What to work on –
Could the lines from the start of the data through the line with "scene.camera = cam" be set down exactly, with no pictures among them?

-- begin --

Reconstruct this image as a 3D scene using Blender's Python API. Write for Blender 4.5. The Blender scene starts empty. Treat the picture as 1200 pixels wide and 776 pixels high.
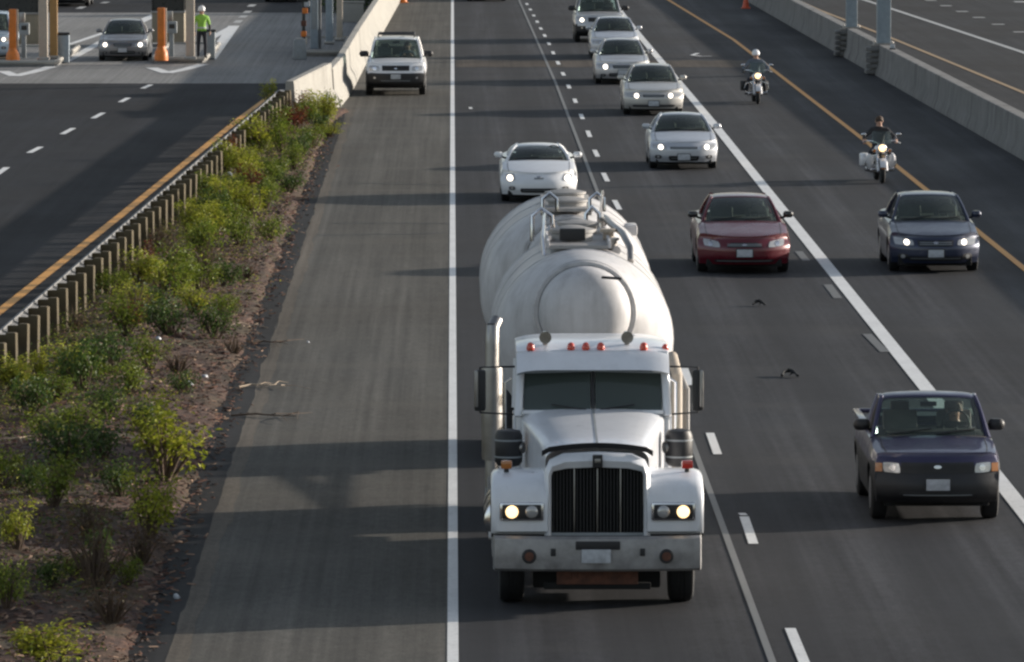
import bpy, bmesh, math, random
from mathutils import Vector, Matrix, Euler
R = math.radians
scene = bpy.context.scene
COL = scene.collection

# ------------------------------------------------------------ camera, sky, sun, exposure
FPX, HC = 7800.0, 9.57
THETA = math.atan(636.0 / FPX)
YAW = math.atan(70.0 * math.cos(THETA) / FPX)
cam_data = bpy.data.cameras.new("camera")
cam = bpy.data.objects.new("camera", cam_data)
COL.objects.link(cam)
cam.location = (0, 0, HC)
cam.rotation_euler = (math.pi / 2 - THETA, 0, -YAW)
cam_data.sensor_width = 36
cam_data.lens = FPX / 1200 * 36
cam_data.clip_start = 1
cam_data.clip_end = 20000
scene.camera = cam

SUN_EL, SUN_AZ = R(11.5), R(21)          # azimuth measured from +X towards +Y
sun_dir = Vector((math.cos(SUN_AZ) * math.cos(SUN_EL), math.sin(SUN_AZ) * math.cos(SUN_EL), math.sin(SUN_EL)))
world = bpy.data.worlds.new("World")
scene.world = world
world.use_nodes = True
wn = world.node_tree
sky = wn.nodes.new("ShaderNodeTexSky")
sky.sky_type = 'NISHITA'
sky.sun_disc = False
sky.sun_elevation = SUN_EL
sky.sun_rotation = math.pi / 2 - SUN_AZ
sky.air_density = 1.0
sky.dust_density = 1.2
sky.ozone_density = 1.5
# thin high cloud: the sky's own colour, less saturated
hs = wn.nodes.new("ShaderNodeHueSaturation")
hs.inputs['Saturation'].default_value = .55
wn.links.new(sky.outputs[0], hs.inputs['Color'])
wn.links.new(hs.outputs[0], wn.nodes["Background"].inputs[0])
wn.nodes["Background"].inputs[1].default_value = 0.10
sl = bpy.data.lights.new("sun", 'SUN')
sl.energy = 3.6
sl.angle = R(1.0)
sl.color = (1.0, 0.91, 0.80)
so = bpy.data.objects.new("sun", sl)
COL.objects.link(so)
so.location = (200, 100, 80)
so.rotation_euler = (-sun_dir).to_track_quat('-Z', 'Y').to_euler()
scene.view_settings.view_transform = 'Standard'
scene.view_settings.look = 'None'
scene.view_settings.exposure = 0.95
scene.view_settings.gamma = 1
scene.view_settings.use_curve_mapping = False
scene.cycles.filter_width = 2.5
scene.cycles.max_bounces = 8
scene.cycles.transparent_max_bounces = 16

_rot = Euler(cam.rotation_euler).to_matrix()
def G(u, v, z=0.0):
    """world point at height z seen at pixel (u, v) of the 1200x776 photograph"""
    d = _rot @ Vector(((u - 600) / FPX, -(v - 388) / FPX, -1))
    t = (z - HC) / d.z
    return Vector((d.x * t, d.y * t, z))

# ------------------------------------------------------------ materials
def newmat(name):
    m = bpy.data.materials.new(name)
    m.use_nodes = True
    nt = m.node_tree
    return m, nt, nt.nodes["Principled BSDF"]

def N(nt, typ, **kw):
    n = nt.nodes.new(typ)
    for k, v in kw.items():
        if k in n.inputs: n.inputs[k].default_value = v
        else: setattr(n, k, v)
    return n

def mapped(nt, scale, coord='Object'):
    tc = nt.nodes.new("ShaderNodeTexCoord")
    mp = nt.nodes.new("ShaderNodeMapping")
    mp.inputs['Scale'].default_value = scale
    nt.links.new(tc.outputs[coord], mp.inputs[0])
    return mp.outputs[0]

def noise(nt, scale, detail=4, rough=.55, vec=None):
    n = N(nt, "ShaderNodeTexNoise")
    n.inputs['Scale'].default_value = scale
    n.inputs['Detail'].default_value = detail
    n.inputs['Roughness'].default_value = rough
    if vec is not None: nt.links.new(vec, n.inputs['Vector'])
    return n.outputs['Fac']

def ramp(nt, fac, stops):
    r = nt.nodes.new("ShaderNodeValToRGB")
    el = r.color_ramp.elements
    while len(el) < len(stops): el.new(.5)
    for e, (p, c) in zip(el, stops):
        e.position = p
        e.color = (c[0], c[1], c[2], 1) if not isinstance(c, (int, float)) else (c, c, c, 1)
    nt.links.new(fac, r.inputs[0])
    return r.outputs[0]

def mixc(nt, a, b, fac, mode='MIX'):
    m = nt.nodes.new("ShaderNodeMix")
    m.data_type = 'RGBA'; m.blend_type = mode
    for sock, v in ((m.inputs[6], a), (m.inputs[7], b)):
        if isinstance(v, tuple): sock.default_value = (*v[:3], 1)
        else: nt.links.new(v, sock)
    if isinstance(fac, (int, float)): m.inputs[0].default_value = fac
    else: nt.links.new(fac, m.inputs[0])
    return m.outputs[2]

def bump(nt, b, h, strength=.3, dist=.01):
    n = nt.nodes.new("ShaderNodeBump")
    n.inputs['Strength'].default_value = strength
    n.inputs['Distance'].default_value = dist
    nt.links.new(h, n.inputs['Height'])
    nt.links.new(n.outputs[0], b.inputs['Normal'])

def plain(name, c, rough=.6, metal=0, spread=.12, scale=6, coat=0, bumpy=0, spec=.5):
    """solid colour broken up by noise in tone and gloss"""
    m, nt, b = newmat(name)
    v = mapped(nt, (1, 1, 1))
    f = noise(nt, scale, 5, .6, v)
    lo = tuple(max(0, x * (1 - spread)) for x in c); hi = tuple(min(1, x * (1 + spread)) for x in c)
    nt.links.new(ramp(nt, f, [(.3, lo), (.7, hi)]), b.inputs['Base Color'])
    nt.links.new(ramp(nt, f, [(.25, max(0, rough - .08)), (.75, min(1, rough + .1))]), b.inputs['Roughness'])
    b.inputs['Metallic'].default_value = metal
    b.inputs['Coat Weight'].default_value = coat
    b.inputs['Coat Roughness'].default_value = .06
    b.inputs['Specular IOR Level'].default_value = spec
    if bumpy: bump(nt, b, noise(nt, scale * 5, 4, .6, v), bumpy, .01)
    return m

def paint(name, c, metal=.0, rough=.35, dirt=.25, coat=.6, streaks=0):
    """car paint: clear coat, a film of road dust that grows on the lower panels"""
    m, nt, b = newmat(name)
    v = mapped(nt, (1, 1, 1))
    f = noise(nt, 3.0, 6, .65, v)
    dusty = tuple(x * .75 + y * .25 for x, y in zip(c, (.16, .14, .12)))
    col = mixc(nt, c, dusty, ramp(nt, f, [(.35, 0.0), (.75, dirt * 2.2)]))
    if streaks:      # rain-washed grime running down the sides
        sv = noise(nt, 1.0, 5, .65, mapped(nt, (5, 5, .45)))
        col = mixc(nt, col, tuple(x * .5 + y * .12 for x, y in zip(c, (.3, .26, .2))), ramp(nt, sv, [(.5, 0.0), (.75, streaks)]))
    nt.links.new(col, b.inputs['Base Color'])
    nt.links.new(ramp(nt, f, [(.3, rough - .08), (.75, rough + .2)]), b.inputs['Roughness'])
    b.inputs['Metallic'].default_value = metal
    b.inputs['Coat Weight'].default_value = coat
    b.inputs['Coat Roughness'].default_value = .07
    return m

def glow(name, c, s):
    m, nt, b = newmat(name)
    b.inputs['Base Color'].default_value = (*c, 1)
    b.inputs['Emission Color'].default_value = (*c, 1)
    b.inputs['Emission Strength'].default_value = s
    v = mapped(nt, (1, 1, 1))
    nt.links.new(ramp(nt, noise(nt, 20, 2, .5, v), [(.3, .2), (.7, .35)]), b.inputs['Roughness'])
    return m

def glassmat(name, tint, trans=.55):
    m = bpy.data.materials.new(name); m.use_nodes = True
    nt = m.node_tree; nt.nodes.clear()
    out = nt.nodes.new("ShaderNodeOutputMaterial")
    tr = nt.nodes.new("ShaderNodeBsdfTransparent"); tr.inputs[0].default_value = (*tint, 1)
    df = nt.nodes.new("ShaderNodeBsdfDiffuse"); df.inputs[0].default_value = (.085, .108, .10, 1)
    gl = nt.nodes.new("ShaderNodeBsdfGlossy"); gl.inputs['Roughness'].default_value = .03
    fr = nt.nodes.new("ShaderNodeFresnel"); fr.inputs['IOR'].default_value = 1.5
    v = mapped(nt, (1, 1, 1))
    n = ramp(nt, noise(nt, 5, 4, .6, v), [(.3, .01), (.75, .05)])
    nt.links.new(n, gl.inputs['Roughness'])
    m1 = nt.nodes.new("ShaderNodeMixShader"); m1.inputs[0].default_value = trans
    m2 = nt.nodes.new("ShaderNodeMixShader")
    nt.links.new(df.outputs[0], m1.inputs[1]); nt.links.new(tr.outputs[0], m1.inputs[2])
    nt.links.new(fr.outputs[0], m2.inputs[0]); nt.links.new(m1.outputs[0], m2.inputs[1]); nt.links.new(gl.outputs[0], m2.inputs[2])
    nt.links.new(m2.outputs[0], out.inputs[0])
    return m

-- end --

Worked answer –
Reconstruct this image as a 3D scene using Blender's Python API. Write for Blender 4.5. The Blender scene starts empty. Treat the picture as 1200 pixels wide and 776 pixels high.
import bpy, bmesh, math, random
from mathutils import Vector, Matrix, Euler
R = math.radians
scene = bpy.context.scene
COL = scene.collection

# ------------------------------------------------------------ camera, sky, sun, exposure
FPX, HC = 7800.0, 9.57
THETA = math.atan(636.0 / FPX)
YAW = math.atan(70.0 * math.cos(THETA) / FPX)
cam_data = bpy.data.cameras.new("camera")
cam = bpy.data.objects.new("camera", cam_data)
COL.objects.link(cam)
cam.location = (0, 0, HC)
cam.rotation_euler = (math.pi / 2 - THETA, 0, -YAW)
cam_data.sensor_width = 36
cam_data.lens = FPX / 1200 * 36
cam_data.clip_start = 1
cam_data.clip_end = 20000
scene.camera = cam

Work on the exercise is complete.